Akhir tahun lalu, Menteri Keuangan Indonesia, Bambang Brojonegoro pernah terbang ke Singapura dan melakukan pembicara terkait persoalan ini terutama meminta kesediaan Pemerintah Singapura untuk melakukan tukar menukar data perbankan.
Namun demikian hampir setahun berlalu tidak kunjung terjalin komunikasi yang lebih lanjut antarkedua negara. Singapura diyakini memiliki kepentingan ekonomi terhadap aset-aset perbankannya. Sangat mustahil bagi Singapura untuk melepas kepercayaan internasional atas kerahasiaan sistem perbankan yang telah dibangunnya selama puluhan tahun terakhir.
Itu sama saja dengan membuka mata publik atas kenyataan bahwa sebagian pondasi keuangan Singapura dibangun oleh kekuatan kapitalis yang berasal dari pengusaha pengusaha Indonesia.

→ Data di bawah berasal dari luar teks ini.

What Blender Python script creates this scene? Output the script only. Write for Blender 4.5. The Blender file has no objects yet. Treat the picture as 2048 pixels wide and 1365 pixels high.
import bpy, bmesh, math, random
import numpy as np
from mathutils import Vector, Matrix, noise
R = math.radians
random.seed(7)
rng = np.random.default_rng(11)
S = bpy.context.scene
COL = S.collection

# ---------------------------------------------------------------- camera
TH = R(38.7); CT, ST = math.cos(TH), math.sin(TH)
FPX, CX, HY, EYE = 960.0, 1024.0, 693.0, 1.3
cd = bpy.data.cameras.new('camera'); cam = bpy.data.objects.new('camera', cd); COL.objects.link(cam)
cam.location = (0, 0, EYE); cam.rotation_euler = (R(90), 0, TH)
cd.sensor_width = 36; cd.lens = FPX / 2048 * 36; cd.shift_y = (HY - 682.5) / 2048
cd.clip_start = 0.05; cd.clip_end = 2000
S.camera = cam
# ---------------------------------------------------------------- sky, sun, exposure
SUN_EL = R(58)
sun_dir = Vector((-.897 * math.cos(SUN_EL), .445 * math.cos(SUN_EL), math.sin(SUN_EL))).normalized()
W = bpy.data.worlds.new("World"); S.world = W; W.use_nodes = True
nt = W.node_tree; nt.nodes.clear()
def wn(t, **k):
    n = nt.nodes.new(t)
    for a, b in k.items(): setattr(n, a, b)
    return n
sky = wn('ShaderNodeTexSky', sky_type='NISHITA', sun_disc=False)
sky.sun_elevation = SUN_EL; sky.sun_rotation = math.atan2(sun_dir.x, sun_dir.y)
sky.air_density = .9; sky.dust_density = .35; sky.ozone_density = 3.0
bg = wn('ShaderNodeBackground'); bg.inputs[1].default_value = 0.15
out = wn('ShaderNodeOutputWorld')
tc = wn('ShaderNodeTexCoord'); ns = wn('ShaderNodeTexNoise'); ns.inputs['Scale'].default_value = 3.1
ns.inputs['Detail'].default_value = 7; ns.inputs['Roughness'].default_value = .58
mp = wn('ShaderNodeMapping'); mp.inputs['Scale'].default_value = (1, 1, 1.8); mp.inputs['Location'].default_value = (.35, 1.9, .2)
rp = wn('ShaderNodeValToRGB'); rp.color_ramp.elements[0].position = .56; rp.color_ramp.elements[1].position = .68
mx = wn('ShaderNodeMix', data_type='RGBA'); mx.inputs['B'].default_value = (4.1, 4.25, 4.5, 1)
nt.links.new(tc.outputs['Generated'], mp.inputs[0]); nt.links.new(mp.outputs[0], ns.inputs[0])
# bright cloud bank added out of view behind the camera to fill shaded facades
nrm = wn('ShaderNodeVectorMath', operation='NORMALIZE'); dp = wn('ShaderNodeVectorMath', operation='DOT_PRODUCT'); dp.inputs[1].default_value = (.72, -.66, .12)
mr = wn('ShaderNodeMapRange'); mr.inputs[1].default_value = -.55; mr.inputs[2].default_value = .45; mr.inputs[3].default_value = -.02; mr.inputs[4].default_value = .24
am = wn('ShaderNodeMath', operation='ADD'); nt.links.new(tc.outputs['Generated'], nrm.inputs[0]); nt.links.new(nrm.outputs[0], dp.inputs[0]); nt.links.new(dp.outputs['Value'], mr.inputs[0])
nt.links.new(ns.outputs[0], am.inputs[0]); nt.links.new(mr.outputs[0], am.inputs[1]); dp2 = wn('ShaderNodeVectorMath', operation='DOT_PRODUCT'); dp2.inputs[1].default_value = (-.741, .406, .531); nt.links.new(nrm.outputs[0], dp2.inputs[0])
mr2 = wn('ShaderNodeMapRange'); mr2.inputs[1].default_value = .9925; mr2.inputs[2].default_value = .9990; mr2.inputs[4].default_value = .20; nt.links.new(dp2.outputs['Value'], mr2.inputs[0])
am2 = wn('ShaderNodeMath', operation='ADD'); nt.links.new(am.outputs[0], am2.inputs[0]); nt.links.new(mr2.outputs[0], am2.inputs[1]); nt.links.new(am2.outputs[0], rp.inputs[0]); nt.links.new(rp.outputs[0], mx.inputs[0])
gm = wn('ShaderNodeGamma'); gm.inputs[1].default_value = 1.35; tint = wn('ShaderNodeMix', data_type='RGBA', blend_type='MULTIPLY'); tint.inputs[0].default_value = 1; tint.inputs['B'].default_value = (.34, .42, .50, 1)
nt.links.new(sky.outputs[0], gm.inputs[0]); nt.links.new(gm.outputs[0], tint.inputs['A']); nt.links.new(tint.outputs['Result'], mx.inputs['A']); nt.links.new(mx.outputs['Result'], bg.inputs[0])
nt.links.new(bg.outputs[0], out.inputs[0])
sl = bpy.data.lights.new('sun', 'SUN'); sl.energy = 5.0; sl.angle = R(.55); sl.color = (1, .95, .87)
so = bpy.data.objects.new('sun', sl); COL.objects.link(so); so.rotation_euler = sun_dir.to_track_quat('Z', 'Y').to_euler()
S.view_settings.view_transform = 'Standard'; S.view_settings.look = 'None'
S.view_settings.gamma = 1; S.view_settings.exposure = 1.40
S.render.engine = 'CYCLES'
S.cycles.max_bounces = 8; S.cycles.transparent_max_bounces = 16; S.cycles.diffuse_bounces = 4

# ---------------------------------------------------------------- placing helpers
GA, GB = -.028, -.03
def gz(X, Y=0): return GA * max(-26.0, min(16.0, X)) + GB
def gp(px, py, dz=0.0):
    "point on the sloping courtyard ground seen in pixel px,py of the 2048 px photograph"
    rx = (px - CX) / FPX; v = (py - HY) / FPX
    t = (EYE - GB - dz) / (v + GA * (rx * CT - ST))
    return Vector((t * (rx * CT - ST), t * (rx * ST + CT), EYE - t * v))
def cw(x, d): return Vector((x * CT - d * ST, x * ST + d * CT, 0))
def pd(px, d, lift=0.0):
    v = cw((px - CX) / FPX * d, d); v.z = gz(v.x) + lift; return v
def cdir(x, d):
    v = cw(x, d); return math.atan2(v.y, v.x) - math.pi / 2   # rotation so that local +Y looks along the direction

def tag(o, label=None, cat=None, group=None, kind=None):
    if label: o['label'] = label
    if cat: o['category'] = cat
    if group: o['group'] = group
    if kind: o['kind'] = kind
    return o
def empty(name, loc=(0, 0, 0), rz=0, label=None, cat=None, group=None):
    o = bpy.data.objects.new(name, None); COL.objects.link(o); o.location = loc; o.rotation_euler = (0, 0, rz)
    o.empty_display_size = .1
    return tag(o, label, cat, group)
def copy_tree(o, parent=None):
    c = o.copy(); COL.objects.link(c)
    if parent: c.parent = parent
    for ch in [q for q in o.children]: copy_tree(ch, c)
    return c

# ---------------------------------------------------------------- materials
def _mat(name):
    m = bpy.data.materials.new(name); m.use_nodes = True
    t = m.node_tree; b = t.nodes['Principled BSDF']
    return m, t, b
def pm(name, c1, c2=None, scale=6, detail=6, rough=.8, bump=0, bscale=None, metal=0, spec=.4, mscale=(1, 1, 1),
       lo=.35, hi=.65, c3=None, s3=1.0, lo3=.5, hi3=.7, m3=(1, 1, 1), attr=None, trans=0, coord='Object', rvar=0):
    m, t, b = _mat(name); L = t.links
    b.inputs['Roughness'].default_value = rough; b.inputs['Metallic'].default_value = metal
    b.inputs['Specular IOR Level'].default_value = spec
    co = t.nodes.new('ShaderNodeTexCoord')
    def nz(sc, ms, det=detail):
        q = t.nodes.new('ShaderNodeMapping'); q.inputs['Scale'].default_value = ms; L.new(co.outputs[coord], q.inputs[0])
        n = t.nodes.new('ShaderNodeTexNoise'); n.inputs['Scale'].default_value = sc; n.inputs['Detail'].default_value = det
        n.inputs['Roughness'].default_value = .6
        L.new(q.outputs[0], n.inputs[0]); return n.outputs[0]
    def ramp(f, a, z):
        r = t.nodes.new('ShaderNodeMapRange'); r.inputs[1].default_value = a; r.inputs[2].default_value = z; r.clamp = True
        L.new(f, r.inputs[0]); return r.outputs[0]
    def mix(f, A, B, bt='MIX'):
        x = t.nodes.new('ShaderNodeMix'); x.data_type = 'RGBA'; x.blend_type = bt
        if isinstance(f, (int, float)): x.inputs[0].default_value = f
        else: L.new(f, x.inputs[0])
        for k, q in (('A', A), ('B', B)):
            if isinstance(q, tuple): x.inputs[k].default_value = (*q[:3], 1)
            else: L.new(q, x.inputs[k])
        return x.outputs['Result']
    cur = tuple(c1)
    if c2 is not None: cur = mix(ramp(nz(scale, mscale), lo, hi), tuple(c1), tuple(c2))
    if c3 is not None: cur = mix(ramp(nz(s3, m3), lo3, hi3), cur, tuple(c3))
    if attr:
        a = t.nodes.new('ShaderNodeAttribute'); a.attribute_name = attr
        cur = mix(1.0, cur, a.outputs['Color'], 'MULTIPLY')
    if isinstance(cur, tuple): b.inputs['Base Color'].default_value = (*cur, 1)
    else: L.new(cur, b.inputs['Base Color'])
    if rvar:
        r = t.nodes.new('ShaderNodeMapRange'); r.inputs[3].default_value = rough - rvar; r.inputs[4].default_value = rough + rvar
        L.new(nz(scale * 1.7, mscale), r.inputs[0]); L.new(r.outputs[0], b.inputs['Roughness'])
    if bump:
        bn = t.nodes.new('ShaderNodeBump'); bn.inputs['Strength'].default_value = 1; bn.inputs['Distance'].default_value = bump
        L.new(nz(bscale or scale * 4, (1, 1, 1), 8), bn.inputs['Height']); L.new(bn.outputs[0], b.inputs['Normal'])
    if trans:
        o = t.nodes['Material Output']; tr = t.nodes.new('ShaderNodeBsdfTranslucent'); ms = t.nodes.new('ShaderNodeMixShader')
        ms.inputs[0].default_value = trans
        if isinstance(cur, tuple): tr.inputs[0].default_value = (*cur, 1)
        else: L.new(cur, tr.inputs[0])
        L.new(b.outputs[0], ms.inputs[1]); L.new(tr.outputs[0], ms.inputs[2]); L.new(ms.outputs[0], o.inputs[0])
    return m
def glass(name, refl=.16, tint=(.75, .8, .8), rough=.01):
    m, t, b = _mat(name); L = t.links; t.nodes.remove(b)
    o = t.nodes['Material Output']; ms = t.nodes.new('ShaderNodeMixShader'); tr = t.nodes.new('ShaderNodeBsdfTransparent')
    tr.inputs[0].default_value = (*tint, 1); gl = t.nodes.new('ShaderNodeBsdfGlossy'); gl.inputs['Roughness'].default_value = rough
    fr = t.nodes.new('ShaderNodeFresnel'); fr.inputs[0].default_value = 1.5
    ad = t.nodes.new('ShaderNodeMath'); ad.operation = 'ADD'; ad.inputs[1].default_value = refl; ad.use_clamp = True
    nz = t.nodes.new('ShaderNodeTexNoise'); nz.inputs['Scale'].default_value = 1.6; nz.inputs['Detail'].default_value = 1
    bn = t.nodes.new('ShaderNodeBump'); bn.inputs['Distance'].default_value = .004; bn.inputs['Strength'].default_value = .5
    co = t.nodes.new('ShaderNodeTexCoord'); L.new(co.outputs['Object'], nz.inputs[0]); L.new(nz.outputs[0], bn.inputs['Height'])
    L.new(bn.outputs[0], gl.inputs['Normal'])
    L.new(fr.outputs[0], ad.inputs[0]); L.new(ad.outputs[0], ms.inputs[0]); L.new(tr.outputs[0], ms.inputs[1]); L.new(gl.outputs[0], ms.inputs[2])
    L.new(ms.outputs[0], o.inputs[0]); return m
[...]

Masa depan hubungan Indonesia-Singapura
Jika melihat ringkihnya ekonomi Indonesia yang berbanding terbalik dengan kekuatan ekonomi Singapura, Indonesia tidak bisa mengharapkan kesediaan Singapura untuk membagi informasi perbankan untuk mencegah kejahatan pajak. Indonesia juga tidak bisa berharap banyak pada kekuatan ekonomi Internasional untuk menekan pemerintah Singapura. Meskipun ada harapan akan adanya keterbukaan informasi pada tahun 2018, tiga tahun adalah waktu yang lebih dari cukup bagi pengusaha-pengusaha kawakan tersebut untuk mengalihkan hartanya.Pengusaha yang jeli tidak hanya menyimpan uang di Bank tetapi juga mendistribusikannya di pasar saham dimana akan semakin sulit untuk dilacak.
Masalahnya juga semakin runyam karena dengan menyimpan kekayaan di Singapura, tidak ada satupun aturan hukum yang dilanggar. Saya tidak akan membahas tentang kejamnya sistem keuangan internasional dimana negara berkembang kehilangan potensi pajaknya karena uangnya lari keluar negeri setelah sumber daya alamnya dikeruk habis, tetapi benarkah ini tidak bisa diantisipasi?
Di antara jalan yang bisa ditempuh oleh pemerintah Indonesia adalah dengan melakukan pengawasan transaksi keuangan semaksimal mungkin, sebisa mungkin mengurangi cash transaction, memperkuat audit perpajakan mereformasi hukum perpajakan serta meningkatkan hukuman bagi kejahatan perpajakan. Strategi-strategi tersebut menjadi strategi ideal yang bisa dilakukan oleh pemerintah Indonesia. Namun demikian dipastikan itu tidak akan mudah, mengingat trik-trik para pengusaha selalu muncul lebih awal sebelum ide pemerintah ditelurkan. Maraknya praktik transfer pricing dan canggihnya sistem offshore juga akan semakin menyulitkan pemerintah mengawasi transaksi perbankan.
Jika itu masih belum efektif, Indonesia sejatinya masih punya senjata terakhir untuk menekan pemerintah Singapura yaitu melalui tekanan politik. Indonesia sebenarnya bisa memaksa Singapura untuk mau bekerja sama untuk menarik kembali uang tersebut ke Indonesia, serta melakukan kerja sama dalam menginvestigasi dugaan pencucian uang dan penggelapan pajak. Indonesia bisa mengadopsi tekanan politik pemerintah Amerika Serikat baru-baru ini terhadap Swiss yang sukses memaksa Bank-bank di Swiss untuk menyepakati investigasi terhadap penimbunan harta kekayaan miliarder Amerika di bank-bank di Swiss.
Indonesia pada kenyataanya memiliki peluang melakukan tekanan secara politik mengingat potensi ekonomi Indonesia yang menjadi pasar terbesar bagi produk jasa pengusaha-pengusaha Singapura. Tetapi ini tampaknya mustahil dilakukan, karena sebelum itu terjadi, Presiden Jokowi sudah terlebih dahulu memohon-mohon kepada Singapura untuk berinvestasi di Indonesia.